Ad agency people redefined…

If you’ve never worked in a traditional advertising agency, this will seem like inside baseball. But if you have—or at least watched a few episodes of Mad Men—then some of these characters may sound familiar. Various jobs in ad agencies and on the client side allowed me to observe these creatures in their native habitat. You’ll notice that some terms carbon-date the period when this was written as the Predigital Epoch.

cre.a.tive di.rec.tor (kre-a’tiv di-rec’ter), n. 1. A person to whom a picture is worth a thousand words or whose words are worth a thousand pictures, depending on who got which idea. 2. A person who is thinking valuable thoughts while appearing to everyone to be doing nothing at all. 3. A person who sometimes wears weird clothes apparently without realizing it.

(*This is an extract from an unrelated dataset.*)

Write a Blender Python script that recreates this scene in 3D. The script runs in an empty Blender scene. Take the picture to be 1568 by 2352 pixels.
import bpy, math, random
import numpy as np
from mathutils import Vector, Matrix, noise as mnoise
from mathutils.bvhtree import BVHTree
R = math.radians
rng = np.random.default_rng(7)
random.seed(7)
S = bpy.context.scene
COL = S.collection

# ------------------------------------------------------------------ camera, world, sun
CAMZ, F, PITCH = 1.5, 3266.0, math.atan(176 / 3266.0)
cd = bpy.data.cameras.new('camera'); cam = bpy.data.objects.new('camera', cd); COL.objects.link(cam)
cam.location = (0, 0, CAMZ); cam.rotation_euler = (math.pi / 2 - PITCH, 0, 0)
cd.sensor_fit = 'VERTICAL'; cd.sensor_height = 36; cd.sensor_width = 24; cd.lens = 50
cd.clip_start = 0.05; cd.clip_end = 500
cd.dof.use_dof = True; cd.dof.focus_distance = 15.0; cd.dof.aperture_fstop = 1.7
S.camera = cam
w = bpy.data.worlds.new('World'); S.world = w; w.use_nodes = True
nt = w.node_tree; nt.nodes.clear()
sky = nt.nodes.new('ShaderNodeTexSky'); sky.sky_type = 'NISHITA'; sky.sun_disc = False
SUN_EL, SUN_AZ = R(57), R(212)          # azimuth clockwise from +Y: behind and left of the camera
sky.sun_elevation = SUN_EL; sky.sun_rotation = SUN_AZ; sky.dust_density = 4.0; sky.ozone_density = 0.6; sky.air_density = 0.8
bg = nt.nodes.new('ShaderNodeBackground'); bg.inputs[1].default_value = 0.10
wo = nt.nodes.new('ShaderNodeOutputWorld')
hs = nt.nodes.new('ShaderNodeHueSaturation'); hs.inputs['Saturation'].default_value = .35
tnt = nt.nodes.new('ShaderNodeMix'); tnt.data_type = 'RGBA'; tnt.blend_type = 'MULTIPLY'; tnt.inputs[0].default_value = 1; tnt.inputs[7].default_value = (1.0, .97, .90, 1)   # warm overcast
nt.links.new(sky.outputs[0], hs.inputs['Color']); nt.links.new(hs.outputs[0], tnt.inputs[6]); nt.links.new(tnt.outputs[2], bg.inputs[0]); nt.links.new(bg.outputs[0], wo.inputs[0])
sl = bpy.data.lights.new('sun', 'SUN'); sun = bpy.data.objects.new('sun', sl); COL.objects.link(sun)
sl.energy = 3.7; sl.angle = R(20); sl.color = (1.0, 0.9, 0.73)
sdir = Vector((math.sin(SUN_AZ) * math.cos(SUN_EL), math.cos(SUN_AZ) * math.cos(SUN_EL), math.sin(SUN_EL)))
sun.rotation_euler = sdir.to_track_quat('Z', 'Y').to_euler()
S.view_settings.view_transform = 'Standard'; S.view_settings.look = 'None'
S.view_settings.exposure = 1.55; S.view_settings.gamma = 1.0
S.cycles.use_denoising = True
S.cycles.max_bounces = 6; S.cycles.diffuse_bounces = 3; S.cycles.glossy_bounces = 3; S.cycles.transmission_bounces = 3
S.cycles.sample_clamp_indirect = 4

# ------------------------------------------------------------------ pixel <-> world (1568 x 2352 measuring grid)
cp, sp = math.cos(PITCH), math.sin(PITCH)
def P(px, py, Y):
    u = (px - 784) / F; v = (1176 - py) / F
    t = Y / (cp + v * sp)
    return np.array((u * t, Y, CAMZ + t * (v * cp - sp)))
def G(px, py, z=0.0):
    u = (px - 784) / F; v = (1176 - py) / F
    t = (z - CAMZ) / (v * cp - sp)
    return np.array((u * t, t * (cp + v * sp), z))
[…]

ac.count ex.ec.u.tive (a-kount’ ig-zek’yoo-tiv), n. 1. Someone who, after hearing the client’s plan to increase market share by three points with a expertly planned multimedia marketing blitz, has to explain why it may take more than the $1,400 that the client has budgeted for it. 2. Someone who has to tell the creatives that building a full-scale model of west Texas “because it would make a better photo” is not the best strategic marketing solution. 3. In the ad agency of the distant future, a creature who eats lunch four times a day and always picks up the check.

pro.duc.tion ar.tist (pro-duk’shun ar’tist), n. 1. A specialized piece of fleshware that an agency uses to convert a designer’s scribbles into a printed page. 2. Someone who can see the word “mechanical” without thinking of a crescent wrench. 3. A person who knows that “camera-ready” has nothing to do with hairspray and lipstick.

as.sis.tant ac.count ex.ec.u.tive (a-sis’tent a-kount’ igzek’yoo-tiv), n. 1. One who is to the AE as an enforcer is to the Godfather. 2. A remote control device that the AE uses to do things while away from the office. 3. A mechanic who keeps the account service engine running smoothly so the AE can go out and drive it real fast.

es.tim.a.tor (es’te-ma’ter), n. 1. A person who knows more about how long it takes people to do things than they do. 2. Someone who has heard more wild guesses than a game show host. 3. Like selling cars, except that the customer sometimes wants the same price applied to every car on the lot.

me.di.a buy.er (me’di-a bi’er), n. 1. Someone who reads rate cards right-side up. 2. The only person at an advertising agency who never buys lunch. 3. A person who can get more extensions than a death row inmate’s lawyer.

fl.nance ex.ec.u.tive (fe-nans’ ig-zek’yoo-tiv), n. 1. A person who signs the checks and thus is worshipped as a deity by freelancers. 2. Someone who can explain the difference between 15 percent and 17.65 percent in more detail than could Einstein. 3. Someone who knows that a spreadsheet is not something you buy at a white sale.

in.tern (in’tem), n. 1. A student who already exhibits warning signs of the insanity necessary for a career in advertising. 2. A person who, upon seeing how things are done in the real world, thinks of asking for a tuition refund. 3. Someone who has learned all the many steps involved in producing top-quality advertising that nails the client’s marketing objectives, but who is surprised to find out that all those steps are sometimes taken on the same day.

com.mu.ni.ca.tions di.rec.tor (ka-mu’ne-ka’shens direk’ter), n. 1. A person who operates a bigger post office than the one in Luchenbach, Texas. 2. Someone who makes sure that when a staffer picks up the phone to say I’ll be late for dinner sweetie, the person hearing it won’t be the president of a client company. 3. A person who has to decipher handwriting that makes the Rosetta stone look like Times Roman.

pro.duc.tion man.ag.er (pro-duk’shun man’ij-er), n.  1. A job that combines the skills of a juggler, artist, air traffic controller, and babysitter. 2. A person who likes to emphasize to suppliers, creatives, and AEs the “dead” part of the word “deadline”. 3. A person who gets more bids than an auctioneer at Sotheby’s.

proof.rea.der (proof’red’er), n. 1. A person who gives new meaning to the term “red menace.” 2. A vandal who scrawls enough strange-looking marks on nice, clean copy to make it look like a New York City subway car. 3. Someone who goes through more red ink than the Federal budget.

pres.i.dent (prez’i-dent), n. 1. A person at whose desk the buck stops, as well as the copy, the art board, and the illustration. 2. A person at whose desk the other kind of buck stops, stays for a minute, and turns around and leaves. 3. Someone who can visualize multilayered long-term marketing approaches to an evolving client industry whose participants and products are constantly recombining while looking for lost copy for a business card at 10:47 p.m. on a Sunday night.